Forse il capitolo più emblematico del libro di Sherratt è proprio quello su Hannah Arendt. Definita sin dall’introduzione «ambigua» perché allieva e amante di Heidegger, Sherratt dimentica completamente che proprio Arendt, e anche a causa della vicinanza filosofica a certi elementi del pensiero di Heidegger, è una delle prime filosofe a riflettere e fornire i mezzi per comprendere il nazionalsocialismo, la Shoah, il totalitarismo. Oltre a Arendt, si potrebbe fare, ad esempio, anche il nome di Lévinas. Quanto di ciò che quest’ultimo utilizza per capire il nazismo e come critica filosofica a Heidegger è preso e svolto a partire da quest’ultimo? La stessa cosa si potrebbe dire di Benjamin riguardo a Schmitt. Sherratt non contempla mai l’idea che il pensiero di un filosofo possa essere anche rivolto contro chi lo ha concepito; o che lo stesso filosofo che lo ha generato lo sviluppi tradendolo per motivi filosofici o di altra natura.

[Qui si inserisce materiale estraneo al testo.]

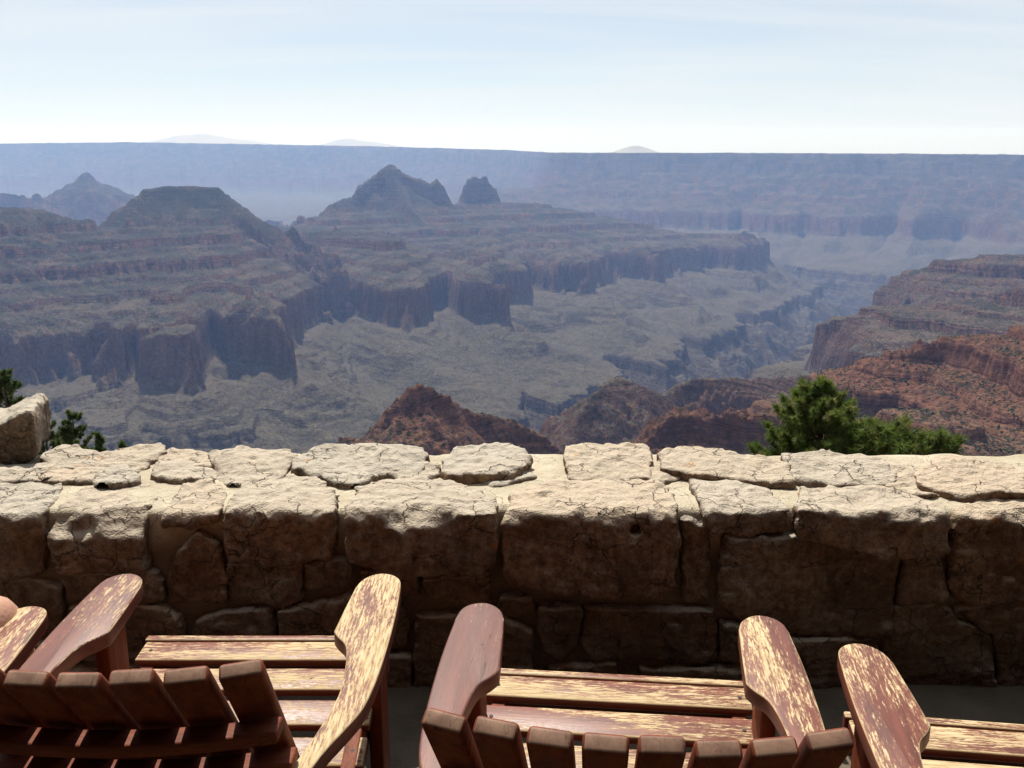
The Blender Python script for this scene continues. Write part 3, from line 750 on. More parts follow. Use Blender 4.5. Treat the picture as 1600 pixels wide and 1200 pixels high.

Così Sherratt non solo non chiarisce in che rapporto stiano l’opera, la biografia e il nazismo, ma rischia di non fare luce nemmeno su quanto di sperimentato o argomentato nel nazionalsocialismo sotto mentite spoglie ci sia o ci possa essere ancora nelle nostre democrazie. Come se, passata la stagione diabolica del nazismo, alcuni per non aver aderito hanno dato prova di essere pensatori martiri; e altri, che invece hanno aderito, di essere mostri. Ed entrambi sono martiri e mostri a prescindere da ciò che hanno scritto. Come se nelle democrazie moderne si fosse al riparo da quella stagione maledetta e l’unica preoccupazione fosse quella di tenere sotto teca, se non di distruggere, quelli che, con una terminologia che ricorda quella biopolitica, Sherratt definisce «germi della filosofia di Hitler» e per impedire che questi «attecchiscano tra le nuove generazioni».